Aim of the task: Copy each line below that contains "Blender".

=== Records for the exercise ===

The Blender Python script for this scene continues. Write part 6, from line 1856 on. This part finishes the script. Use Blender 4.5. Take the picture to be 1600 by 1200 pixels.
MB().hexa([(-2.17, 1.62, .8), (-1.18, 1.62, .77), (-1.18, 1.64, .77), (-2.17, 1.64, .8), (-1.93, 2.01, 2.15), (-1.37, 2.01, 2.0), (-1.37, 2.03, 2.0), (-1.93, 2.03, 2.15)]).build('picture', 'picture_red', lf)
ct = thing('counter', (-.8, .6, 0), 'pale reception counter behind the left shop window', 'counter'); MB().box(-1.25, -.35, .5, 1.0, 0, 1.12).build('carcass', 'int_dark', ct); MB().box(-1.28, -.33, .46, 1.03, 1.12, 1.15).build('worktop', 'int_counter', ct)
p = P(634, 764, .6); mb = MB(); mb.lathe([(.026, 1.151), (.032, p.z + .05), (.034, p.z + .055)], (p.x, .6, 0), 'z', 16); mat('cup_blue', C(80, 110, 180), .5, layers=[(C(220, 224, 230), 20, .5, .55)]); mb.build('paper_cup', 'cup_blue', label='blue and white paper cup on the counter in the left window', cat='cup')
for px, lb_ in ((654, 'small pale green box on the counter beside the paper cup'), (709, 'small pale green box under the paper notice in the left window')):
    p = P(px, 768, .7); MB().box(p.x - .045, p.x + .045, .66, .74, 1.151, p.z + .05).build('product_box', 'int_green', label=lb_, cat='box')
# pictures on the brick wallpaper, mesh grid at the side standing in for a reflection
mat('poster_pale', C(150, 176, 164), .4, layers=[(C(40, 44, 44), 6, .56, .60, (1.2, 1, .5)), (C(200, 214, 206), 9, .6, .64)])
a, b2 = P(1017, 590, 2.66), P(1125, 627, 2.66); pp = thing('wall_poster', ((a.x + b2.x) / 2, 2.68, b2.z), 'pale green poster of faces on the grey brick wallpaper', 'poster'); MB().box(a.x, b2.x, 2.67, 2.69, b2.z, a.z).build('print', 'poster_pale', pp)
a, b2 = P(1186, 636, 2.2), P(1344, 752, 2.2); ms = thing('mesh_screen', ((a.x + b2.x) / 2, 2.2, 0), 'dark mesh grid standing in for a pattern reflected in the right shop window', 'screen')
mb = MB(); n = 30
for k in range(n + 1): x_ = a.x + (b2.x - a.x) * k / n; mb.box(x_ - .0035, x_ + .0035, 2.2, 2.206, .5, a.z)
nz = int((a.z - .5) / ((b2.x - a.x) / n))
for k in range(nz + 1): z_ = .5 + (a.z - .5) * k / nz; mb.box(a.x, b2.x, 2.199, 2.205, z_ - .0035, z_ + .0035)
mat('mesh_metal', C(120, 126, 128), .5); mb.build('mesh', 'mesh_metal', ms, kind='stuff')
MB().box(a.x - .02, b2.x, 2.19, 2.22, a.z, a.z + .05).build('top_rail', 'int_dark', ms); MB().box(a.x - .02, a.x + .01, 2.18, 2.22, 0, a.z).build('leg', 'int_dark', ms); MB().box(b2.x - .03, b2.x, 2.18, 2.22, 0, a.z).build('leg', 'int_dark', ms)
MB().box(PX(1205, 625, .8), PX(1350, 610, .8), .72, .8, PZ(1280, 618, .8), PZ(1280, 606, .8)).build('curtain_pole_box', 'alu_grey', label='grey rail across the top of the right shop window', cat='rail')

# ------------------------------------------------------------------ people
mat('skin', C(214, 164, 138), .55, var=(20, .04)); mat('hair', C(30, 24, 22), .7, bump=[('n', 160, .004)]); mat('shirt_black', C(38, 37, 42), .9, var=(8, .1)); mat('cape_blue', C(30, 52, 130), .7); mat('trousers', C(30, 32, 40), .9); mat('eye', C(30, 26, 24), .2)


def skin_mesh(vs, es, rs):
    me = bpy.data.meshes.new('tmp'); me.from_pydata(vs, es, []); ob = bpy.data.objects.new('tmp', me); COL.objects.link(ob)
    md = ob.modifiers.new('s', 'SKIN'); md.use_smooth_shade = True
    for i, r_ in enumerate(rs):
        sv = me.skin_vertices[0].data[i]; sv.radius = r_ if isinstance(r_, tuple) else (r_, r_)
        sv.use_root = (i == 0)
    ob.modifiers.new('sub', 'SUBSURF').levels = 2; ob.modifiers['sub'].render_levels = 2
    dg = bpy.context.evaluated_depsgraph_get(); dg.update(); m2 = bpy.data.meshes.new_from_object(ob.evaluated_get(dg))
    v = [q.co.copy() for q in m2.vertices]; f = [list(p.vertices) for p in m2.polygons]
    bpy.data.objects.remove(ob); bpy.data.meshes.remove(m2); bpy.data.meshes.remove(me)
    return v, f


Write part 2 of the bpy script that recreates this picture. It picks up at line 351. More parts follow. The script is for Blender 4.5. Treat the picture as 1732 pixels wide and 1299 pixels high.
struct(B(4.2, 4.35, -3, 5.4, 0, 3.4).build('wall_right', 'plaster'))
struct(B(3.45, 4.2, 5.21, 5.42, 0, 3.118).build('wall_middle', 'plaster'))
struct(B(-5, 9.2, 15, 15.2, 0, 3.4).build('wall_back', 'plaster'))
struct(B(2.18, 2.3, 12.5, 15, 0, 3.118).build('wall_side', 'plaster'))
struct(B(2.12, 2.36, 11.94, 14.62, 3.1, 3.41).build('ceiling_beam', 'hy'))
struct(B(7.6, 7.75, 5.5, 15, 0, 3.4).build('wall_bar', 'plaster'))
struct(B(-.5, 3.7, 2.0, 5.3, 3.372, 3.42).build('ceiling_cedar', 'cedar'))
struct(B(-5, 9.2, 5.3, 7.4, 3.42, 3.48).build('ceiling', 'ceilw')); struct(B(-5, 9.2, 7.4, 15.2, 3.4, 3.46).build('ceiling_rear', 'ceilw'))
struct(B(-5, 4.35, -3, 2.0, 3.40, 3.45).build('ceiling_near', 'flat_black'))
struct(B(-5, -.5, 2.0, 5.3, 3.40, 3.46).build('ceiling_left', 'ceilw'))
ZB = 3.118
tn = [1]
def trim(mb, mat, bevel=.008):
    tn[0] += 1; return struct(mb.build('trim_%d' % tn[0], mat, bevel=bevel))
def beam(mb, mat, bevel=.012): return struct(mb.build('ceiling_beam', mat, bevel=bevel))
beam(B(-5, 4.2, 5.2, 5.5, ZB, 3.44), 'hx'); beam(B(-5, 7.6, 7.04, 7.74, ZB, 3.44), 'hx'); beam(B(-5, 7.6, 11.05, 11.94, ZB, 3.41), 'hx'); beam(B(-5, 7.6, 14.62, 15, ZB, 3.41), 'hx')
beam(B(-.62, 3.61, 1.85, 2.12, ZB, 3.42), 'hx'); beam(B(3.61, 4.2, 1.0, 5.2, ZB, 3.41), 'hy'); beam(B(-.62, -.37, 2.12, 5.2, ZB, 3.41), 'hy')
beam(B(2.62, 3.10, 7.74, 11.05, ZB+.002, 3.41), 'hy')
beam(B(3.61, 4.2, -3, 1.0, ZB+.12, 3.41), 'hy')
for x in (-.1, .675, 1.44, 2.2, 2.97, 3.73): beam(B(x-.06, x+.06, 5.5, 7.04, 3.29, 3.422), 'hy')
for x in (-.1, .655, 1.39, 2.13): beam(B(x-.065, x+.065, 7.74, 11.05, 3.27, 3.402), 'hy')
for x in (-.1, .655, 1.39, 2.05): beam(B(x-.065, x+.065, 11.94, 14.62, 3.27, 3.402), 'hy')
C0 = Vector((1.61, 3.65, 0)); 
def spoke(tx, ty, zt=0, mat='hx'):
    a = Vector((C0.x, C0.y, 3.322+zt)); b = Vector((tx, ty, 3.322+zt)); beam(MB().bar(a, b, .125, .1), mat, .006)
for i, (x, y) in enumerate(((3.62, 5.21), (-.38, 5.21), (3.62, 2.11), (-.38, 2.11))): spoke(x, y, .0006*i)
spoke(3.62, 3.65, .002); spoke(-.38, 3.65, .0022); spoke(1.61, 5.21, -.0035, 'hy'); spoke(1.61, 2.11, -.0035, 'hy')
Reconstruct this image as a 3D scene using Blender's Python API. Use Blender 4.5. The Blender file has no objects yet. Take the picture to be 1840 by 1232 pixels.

===

Correct response:
The Blender Python script for this scene continues. Write part 6, from line 1856 on. This part finishes the script. Use Blender 4.5. Take the picture to be 1600 by 1200 pixels.
Write part 2 of the bpy script that recreates this picture. It picks up at line 351. More parts follow. The script is for Blender 4.5. Treat the picture as 1732 pixels wide and 1299 pixels high.
Reconstruct this image as a 3D scene using Blender's Python API. Use Blender 4.5. The Blender file has no objects yet. Take the picture to be 1840 by 1232 pixels.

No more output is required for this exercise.